Thursday 13 October 2011

Dow Jones Analysis

This is the essence of this blog. More times than not i want to blog my analysis, sometimes it will be followed by my entry positions as well as my target price, stop price and risk profile. Other times it will be an analysis of the Dow Jones Industrial Average (DJI: DIA) because it is one of the best "market thermometers" if you will, or i will analyze Apple (AAPL), not only because it is one of the most promising pieces of equity out there, but also because i have to cover the stock for my investment club (Macglobal) <<--- Check it out !


DOW JONES


Now the Good Stuff


News and Non Technical Drivers
Today October 13, 2011 was a bearish day for the DJI; we saw a 40-point (.35%) decrease in trading price. The index traded below open all day, having an incredibly bearish open, then down trending intraday for a few hours till lunch before seeing a rally to close the below its open. Some major catalysts for the bearish day were: a less than stellar earnings report from JP Morgan Chase, as well as the wake of a possible investigation on the allegations that big banks violated antitrust laws before announcing monthly debit fees.Bank of America (BAC) and JP Morgan Chase lead the index decline with losses of 5.5% and 4.8% respectively

The mid-day rally was sparked on news that Slovakia voted to approve an expanded European Financial Stability Facility giving investors some solace in the troubles in Greece and the EU.

Technical Analysis


Photo from Barchart

We will use the ETF: DIA to analyze the Dow Jones industrial Average. DIA is an ETF that closely tracks and reflects the Dow Jones Industrial Average.
A three-month look at the daily chart of the DIA indicates that the ETF is trading in a range. Over the last 3 months prices have traded between $104 and $116, As of October 12 2011, prices hit the top of the range at approximately $116 as it traded above its 50,20 and 200 EMA.

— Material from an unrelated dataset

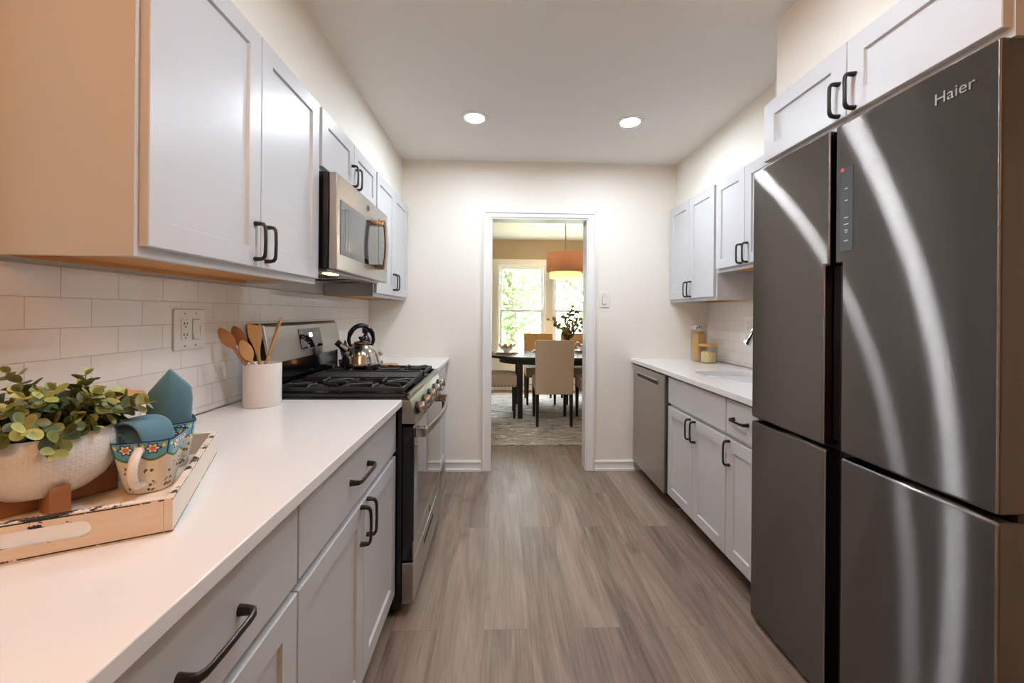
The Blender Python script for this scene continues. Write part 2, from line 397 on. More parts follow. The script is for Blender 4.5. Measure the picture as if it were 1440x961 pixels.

When prices trade in ranges it is best to use oscillators and envelopes to indicate reversal points, if we are able to pinpoint a precise entry point at the bottom of the range we will expose ourselves to a possible gain of 11% in a short time period.

Bollinger bands indicates a reversal to the bearish side, prices hit the top of the Bollinger band on Oct 12 2011, prices that hit the band indicates a reversal, however, the end of a trend is typically accompanies with higher than average volume, this was not the case in this instance, therefore the reversal was not confirmed by volume.

A look at the stochastic oscillator shows the ETF trading in an overbought area; the %k stochastic line is at 91 and is indicating a bearish reversal. A bearish signal will be indicated when the %K line crosses below the %D line in the overbought region, this is a strong reversal signal.

Today a Doji was formed, indicating indecision in the market, a Doji followed by a bearish day is also a strong indicator of a reversal. Tomorrows trading may dictate weather or not the range continues or there is a break out to the bullish side.
Outlook for tomorrow

Technical signals indicate that tomorrow will be the beginning of a short-term bearish trend until we hit the bottom of the Bollinger band and we will see a reversal.

An anomaly may occur due to an impressive earnings report by Google released after hours today, the euphoria of market participants may drive prices up and bullish in the Dow.

Recommendation
We should sit out of the DIA or in the short term, if action must be taken right now we should short it or buy a contra Dow Jones ETF, The DOG is a stark contrast to the DIA, it is trading at the bottom of the Bollinger band and the stochastic oscillator indicates a bullish cross in the oversold area.